Hungry, tired or needing a restroom, a travelling Black family would anxiously wonder where to stop or even where to inquire. If there was a restaurant that served “coloreds,” would they have to go the window or door in the back?


It is not hard to imagine that the challenges prevented many from venturing out of the safety of their immediate neighborhood. However, Victor H. Green, born November 9, 1892 in New York City to parents believed to have emigrated from Virginia, recognized the problem and decided to do something about it.


A United States postal worker in New York and New Jersey for 39 years, in 1936 he expanded his previously published New York metropolitan area guide to include all the United States and a few international properties.
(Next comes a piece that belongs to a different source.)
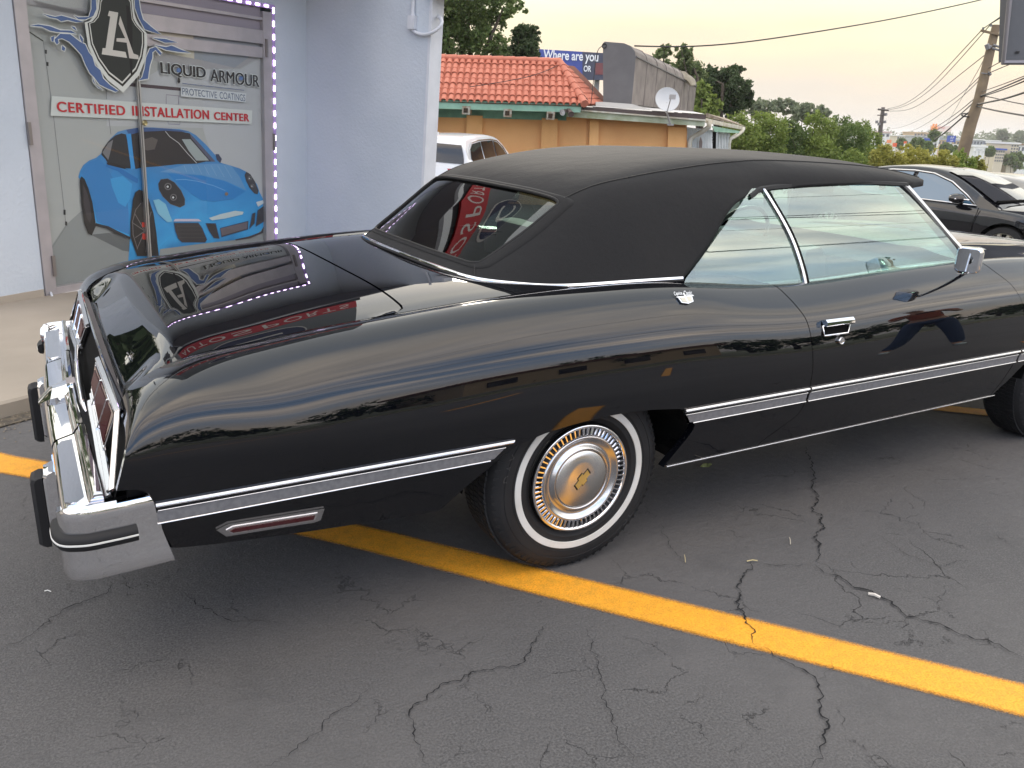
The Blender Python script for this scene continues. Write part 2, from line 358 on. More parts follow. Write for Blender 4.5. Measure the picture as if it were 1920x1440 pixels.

The guide was a huge success and at its height was printing 15,000 copies a year.


During the Jim Crow years, Esso Standard Oil Co. was one of the few, if not the only, oil company that franchised gas stations to African Americans. Successful marketing of this endeavor required the employment of African American sales reps and appropriate advertising strategies. Esso endorsed the Green Book and purchased ads within the guide.

The guide was organized by state, town and type of service i.e. hotels, restaurants, beauty salons, garages. Services in the Culpeper, Madison and Orange area were not identified in the 1949 issue.


Characterized as a visionary, Victor Green was quite the entrepreneur and along with the guide offered reservation services for extended travel to other countries as well as cruises and group tours.


Recognizing that there would come a time when the service would longer be required, he wrote in the 1949 issue:

“There will be a day sometime in the near future when this guide will not have to be published. That is when we as a race will have equal opportunities and privileges in the United States. It will be a great day for us to suspend this publication for then we can go wherever we please, and without embarrassment.”


The last issue was published in 1964, the same year that the United States Congress passed the Civil Rights Act.